Hood’s army, it was true, had escaped intact and was now reunited behind stout works at Lovejoy’s Station. In light of Grant’s original intention for this campaign–to break up the Army of Tennessee–Sherman had failed. Still, Sherman could rightfully wire Halleck of his own high achievement: “Atlanta is ours, and fairly won.” And what was won was precisely what Richmond could not afford to lose. Atlanta was, as Sherman intended, “a used-up community.” What remained of its industrial plant was now in Yankee hands. The vital railroads that led to Macon and Montgomery and thence to both the Confederacy’s Gulf and Atlantic coasts were cut, even as the Federal navy was strangling its ports. Further, if Sherman had not destroyed the Army of Tennessee, four months of fighting had struck it a crippling blow. Sherman’s legions had killed, wounded, and captured some 35,000 Confederates while losing 31,500 of their own. Harder to measure but telling nonetheless, the campaign had blunted the Army of Tennessee’s fighting spirit. Except for the fierce repulse of the Yankees at Kennesaw Mountain, there had been only the long series of retreats under Johnston and the four furious but futile battles under Hood.
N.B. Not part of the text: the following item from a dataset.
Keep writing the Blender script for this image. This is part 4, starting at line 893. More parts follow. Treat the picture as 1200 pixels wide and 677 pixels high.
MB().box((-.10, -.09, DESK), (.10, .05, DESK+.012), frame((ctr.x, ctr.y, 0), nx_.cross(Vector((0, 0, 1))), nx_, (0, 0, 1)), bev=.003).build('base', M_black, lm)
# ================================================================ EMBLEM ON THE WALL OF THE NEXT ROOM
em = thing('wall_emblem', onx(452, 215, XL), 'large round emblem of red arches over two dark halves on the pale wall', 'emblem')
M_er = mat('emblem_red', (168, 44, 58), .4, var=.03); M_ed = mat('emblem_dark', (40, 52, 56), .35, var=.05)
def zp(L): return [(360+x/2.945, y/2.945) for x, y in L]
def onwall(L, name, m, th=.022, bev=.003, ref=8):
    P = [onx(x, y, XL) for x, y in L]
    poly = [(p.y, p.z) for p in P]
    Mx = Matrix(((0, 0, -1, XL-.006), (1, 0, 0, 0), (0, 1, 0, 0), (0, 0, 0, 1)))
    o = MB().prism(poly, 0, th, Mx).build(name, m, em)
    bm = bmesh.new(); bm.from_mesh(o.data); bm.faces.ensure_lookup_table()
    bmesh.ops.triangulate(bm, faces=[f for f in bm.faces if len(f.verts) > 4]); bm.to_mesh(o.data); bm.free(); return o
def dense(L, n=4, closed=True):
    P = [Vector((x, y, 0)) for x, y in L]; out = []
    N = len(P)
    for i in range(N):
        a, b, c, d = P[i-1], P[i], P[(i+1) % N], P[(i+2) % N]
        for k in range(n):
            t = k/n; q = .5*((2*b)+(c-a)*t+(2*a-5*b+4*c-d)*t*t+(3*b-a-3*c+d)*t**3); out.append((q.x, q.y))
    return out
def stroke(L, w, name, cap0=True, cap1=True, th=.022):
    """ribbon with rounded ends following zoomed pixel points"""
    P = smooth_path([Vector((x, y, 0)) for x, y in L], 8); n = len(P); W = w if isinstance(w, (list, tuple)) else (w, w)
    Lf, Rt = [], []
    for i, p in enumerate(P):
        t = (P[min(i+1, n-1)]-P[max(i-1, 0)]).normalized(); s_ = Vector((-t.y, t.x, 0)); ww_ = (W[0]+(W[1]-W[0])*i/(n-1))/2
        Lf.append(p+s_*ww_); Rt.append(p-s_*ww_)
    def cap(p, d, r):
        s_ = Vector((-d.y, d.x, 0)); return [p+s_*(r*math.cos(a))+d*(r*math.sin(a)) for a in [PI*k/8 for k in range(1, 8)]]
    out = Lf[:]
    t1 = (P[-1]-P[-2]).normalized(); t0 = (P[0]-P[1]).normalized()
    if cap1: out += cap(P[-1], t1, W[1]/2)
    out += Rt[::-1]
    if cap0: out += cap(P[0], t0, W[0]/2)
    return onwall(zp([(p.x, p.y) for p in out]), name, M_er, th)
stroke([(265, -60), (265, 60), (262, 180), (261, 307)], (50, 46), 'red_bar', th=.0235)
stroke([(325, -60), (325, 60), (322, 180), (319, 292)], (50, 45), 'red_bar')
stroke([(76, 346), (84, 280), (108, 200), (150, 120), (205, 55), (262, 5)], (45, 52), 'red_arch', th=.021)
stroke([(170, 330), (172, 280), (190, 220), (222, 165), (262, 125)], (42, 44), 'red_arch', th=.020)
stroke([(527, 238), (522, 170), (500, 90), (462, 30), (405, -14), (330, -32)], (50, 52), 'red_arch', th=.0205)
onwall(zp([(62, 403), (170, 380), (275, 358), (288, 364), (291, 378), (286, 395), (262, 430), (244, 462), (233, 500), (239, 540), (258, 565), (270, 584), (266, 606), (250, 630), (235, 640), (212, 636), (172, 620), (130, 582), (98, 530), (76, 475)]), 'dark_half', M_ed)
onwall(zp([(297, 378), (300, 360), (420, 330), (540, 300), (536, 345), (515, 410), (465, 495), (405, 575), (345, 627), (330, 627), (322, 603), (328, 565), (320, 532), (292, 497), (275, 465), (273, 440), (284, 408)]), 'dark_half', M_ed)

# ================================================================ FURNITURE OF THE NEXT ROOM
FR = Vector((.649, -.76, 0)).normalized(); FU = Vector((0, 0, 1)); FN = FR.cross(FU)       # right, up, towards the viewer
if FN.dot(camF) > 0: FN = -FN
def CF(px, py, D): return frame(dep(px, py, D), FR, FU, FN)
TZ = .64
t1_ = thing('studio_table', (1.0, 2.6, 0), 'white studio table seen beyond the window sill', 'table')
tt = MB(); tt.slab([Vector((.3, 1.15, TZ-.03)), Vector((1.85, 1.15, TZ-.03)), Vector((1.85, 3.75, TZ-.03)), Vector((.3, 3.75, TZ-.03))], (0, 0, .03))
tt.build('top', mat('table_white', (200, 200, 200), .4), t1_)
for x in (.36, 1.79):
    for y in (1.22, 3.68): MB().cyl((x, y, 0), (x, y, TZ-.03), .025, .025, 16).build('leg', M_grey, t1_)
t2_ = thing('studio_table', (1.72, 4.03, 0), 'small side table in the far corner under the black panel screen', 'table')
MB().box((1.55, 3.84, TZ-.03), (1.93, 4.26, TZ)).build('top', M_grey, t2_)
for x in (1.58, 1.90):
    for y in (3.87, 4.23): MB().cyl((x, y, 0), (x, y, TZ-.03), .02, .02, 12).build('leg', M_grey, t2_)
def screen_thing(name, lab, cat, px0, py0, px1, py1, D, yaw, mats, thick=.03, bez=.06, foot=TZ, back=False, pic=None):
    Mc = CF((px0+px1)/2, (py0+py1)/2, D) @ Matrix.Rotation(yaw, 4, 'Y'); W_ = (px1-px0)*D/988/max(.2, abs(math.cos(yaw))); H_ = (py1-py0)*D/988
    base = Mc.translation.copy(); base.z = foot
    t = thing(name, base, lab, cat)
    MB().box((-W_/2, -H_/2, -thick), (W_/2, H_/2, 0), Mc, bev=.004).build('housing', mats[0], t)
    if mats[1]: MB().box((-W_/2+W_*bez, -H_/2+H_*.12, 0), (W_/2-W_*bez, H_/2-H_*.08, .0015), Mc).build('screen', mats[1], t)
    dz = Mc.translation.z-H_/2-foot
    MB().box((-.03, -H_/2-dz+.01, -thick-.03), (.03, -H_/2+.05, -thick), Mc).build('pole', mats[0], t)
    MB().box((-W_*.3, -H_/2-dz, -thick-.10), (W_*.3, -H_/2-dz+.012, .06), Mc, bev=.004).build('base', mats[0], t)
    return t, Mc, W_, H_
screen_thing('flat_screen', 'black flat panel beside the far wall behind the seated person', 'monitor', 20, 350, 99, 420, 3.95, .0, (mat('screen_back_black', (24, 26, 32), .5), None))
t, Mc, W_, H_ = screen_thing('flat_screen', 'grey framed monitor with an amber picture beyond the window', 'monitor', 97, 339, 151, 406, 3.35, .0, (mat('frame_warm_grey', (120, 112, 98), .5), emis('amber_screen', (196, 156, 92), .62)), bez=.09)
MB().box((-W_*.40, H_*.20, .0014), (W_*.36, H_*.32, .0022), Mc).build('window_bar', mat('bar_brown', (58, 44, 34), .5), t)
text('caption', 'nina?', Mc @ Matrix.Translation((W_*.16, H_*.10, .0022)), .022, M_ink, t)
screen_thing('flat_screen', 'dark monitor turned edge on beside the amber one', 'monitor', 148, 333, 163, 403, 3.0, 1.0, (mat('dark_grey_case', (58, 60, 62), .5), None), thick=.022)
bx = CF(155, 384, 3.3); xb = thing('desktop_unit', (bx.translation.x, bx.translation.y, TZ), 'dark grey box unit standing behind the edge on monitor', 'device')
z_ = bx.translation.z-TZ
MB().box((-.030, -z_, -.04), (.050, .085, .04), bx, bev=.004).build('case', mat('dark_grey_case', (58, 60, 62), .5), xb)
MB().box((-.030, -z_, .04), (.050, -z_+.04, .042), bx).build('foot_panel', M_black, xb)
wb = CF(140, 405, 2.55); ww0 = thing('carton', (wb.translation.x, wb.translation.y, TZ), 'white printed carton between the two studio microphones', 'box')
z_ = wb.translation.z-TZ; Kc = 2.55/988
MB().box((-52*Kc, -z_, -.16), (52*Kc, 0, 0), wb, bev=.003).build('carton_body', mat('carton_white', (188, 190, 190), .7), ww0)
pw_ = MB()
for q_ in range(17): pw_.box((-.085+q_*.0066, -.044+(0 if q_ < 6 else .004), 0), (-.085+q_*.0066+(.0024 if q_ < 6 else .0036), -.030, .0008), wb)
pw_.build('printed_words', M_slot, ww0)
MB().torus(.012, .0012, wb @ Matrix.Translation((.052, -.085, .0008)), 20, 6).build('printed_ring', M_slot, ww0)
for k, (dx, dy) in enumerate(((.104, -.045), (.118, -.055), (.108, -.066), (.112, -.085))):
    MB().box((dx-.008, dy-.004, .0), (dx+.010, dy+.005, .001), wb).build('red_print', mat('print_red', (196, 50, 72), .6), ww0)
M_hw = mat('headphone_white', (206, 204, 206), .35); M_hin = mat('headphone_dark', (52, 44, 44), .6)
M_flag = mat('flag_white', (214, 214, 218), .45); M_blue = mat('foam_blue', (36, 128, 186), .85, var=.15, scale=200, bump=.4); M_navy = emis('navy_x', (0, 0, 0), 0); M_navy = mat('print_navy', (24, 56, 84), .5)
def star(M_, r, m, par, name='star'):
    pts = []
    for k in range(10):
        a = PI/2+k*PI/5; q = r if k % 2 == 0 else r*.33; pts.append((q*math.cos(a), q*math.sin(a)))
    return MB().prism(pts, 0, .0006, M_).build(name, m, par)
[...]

It may be, too, that Sherman’s victory in Atlanta also struck a blow in a city 700 miles to the north, Chicago, Illinois. There on August 29, the same day Sherman’s men were so earnestly wrecking the West Point road, the Democratic National Convention met to draft a platform and choose a presidential candidate. They met in the Wigwam, the ponderous barn of a building where Republicans had chosen unlikely Abe Lincoln to lead their party back in June of 1860. That convention was convulsed by the momentous issue of war; this by the equally momentous issue of peace. In the end, the convention resolved that four years of struggle “to restore the Union by the experiment of war” was a self-evident failure. Its candidate, the platform declared, would, as president, initiate “immediate efforts… for a cessation of hostilities.” In a convention of all the states “peace may be restored on the basis of the Federal Union of States.” It was frankly difficult for many in the North to understand how peace and union could both be achieved in the face of an implacable foe who continued to insist that disunion was the price of peace. It was a problem that vexed the candidate the Democrats ultimately chose, that greatly beloved and greatly flawed general, George B. McClellan. He accepted his party’s nomination and then seemed at least to repudiate its platform. “The Union is the one condition of peace–we ask no more.”

But while the Democrats were cobbling together their platform in Chicago, events in Georgia outran them. Sherman took Atlanta. Grant with his chokehold on Petersburg ordered a hundred shotted guns to fire a salute into the Confederate works. In cities all over the North, less lethal hundred-gun salutes exploded in celebration. Whatever else the Chicago platform meant or implied, it now began to appear to many that its clearest and most central premise was wrong. The war was not a failure. It was not a failure because Uncle Billy and his relentless and remorseless fighting men were winning it in Georgia. Suddenly Farragut’s victory in Mobile Bay back in early August loomed larger. “Sherman and Farragut,” crowed Secretary of State Seward, “have knocked the bottom out of the Chicago platform.” As for Sherman, he would let John Hood cool his heels for a bit at Lovejoy’s, and fall back on Atlanta himself to let his men rest and refit after 120 days of struggle. He had a plan, if Grant would approve it, that would “make Georgia howl.” Thoughtful Charleston diarist Mary Chesnut seemed to have a premonition of it. “Since Atlanta, I have felt that all were dead within me, forever,” she wrote. “We are going to be wiped off the earth.”